House with parrots

The elegant Art Nouveau house at Poltavskyi Shliakh Street, 57 got its name from the details framing the windows of the third, attic floor – stylized as parrots.

Photo: Ivan Ponomarenko, 2021

The house was built in 1906 according to the design of Jūlijs Caune for F. V. Alsop, who was engaged in the sale of agricultural machinery and automobiles.

Photo: Ivan Ponomarenko, 2021

In addition to the traditional Art Nouveau facade decorations in the style of floral ornamentation, it is worth noting some other elegant details of this style that have been preserved – the balcony railing on the second floor and the metal grilles on the ends of the building at the level of the third floor, resembling musical notes.

Photo: Ivan Ponomarenko, 2021

One can only guess how elegant the entrance group with the round frame of the door, long lost, was once.

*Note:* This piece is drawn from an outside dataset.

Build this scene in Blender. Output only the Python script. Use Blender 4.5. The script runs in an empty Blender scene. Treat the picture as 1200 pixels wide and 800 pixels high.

Photo: Ivan Ponomarenko, 2021

Back in 2018, the doors were wooden, although most likely they were already non-original and not as beautiful as the original Art Nouveau doors could have been.

Photo: Ivan Ponomarenko, 2018

But the most significant loss is the side facade, which previously faced Rubanivskyi Lane. It was distinguished by a beautiful entrance group and a complex rhythm, which was set by the “differently sized” windows and the details framing them, on the third floor. Next to the side facade was a platform for equipment, framed by an Art Nouveau fence. All this was finally lost in 1956 during the construction of a house for the workers of the Chervonyi Zhovten factory, which made Rubanivskyi Lane dead-end and squeezed the “parrot house” into a vice along with its modern neighbor, the Neroslev apartment building (1914, architect Z. Kharmansky).

1900s

In the advertising brochure of the trading house of F. Alsop, one can see both complex agricultural machines such as threshers with a mobile steam engine, and simple plows, presses, etc. All images feature Ukrainian peasants in national clothes and landscapes of the Ukrainian village.

The 1913 advertisement states that in the warehouse of F. Alsop’s cars one could also buy the latest models of German Benz cars.

The warehouse of agricultural machinery and tools and the mill-building office of F. V. Alsop also had branches in Poltava, Oleksandrivsk (Zaporizhzhya), Katerynoslav province and Bakhmut. The archives have preserved business correspondence between Alsop’s office and the Ernst Melgose plant – one of the largest manufacturers of agricultural equipment in Kharkiv.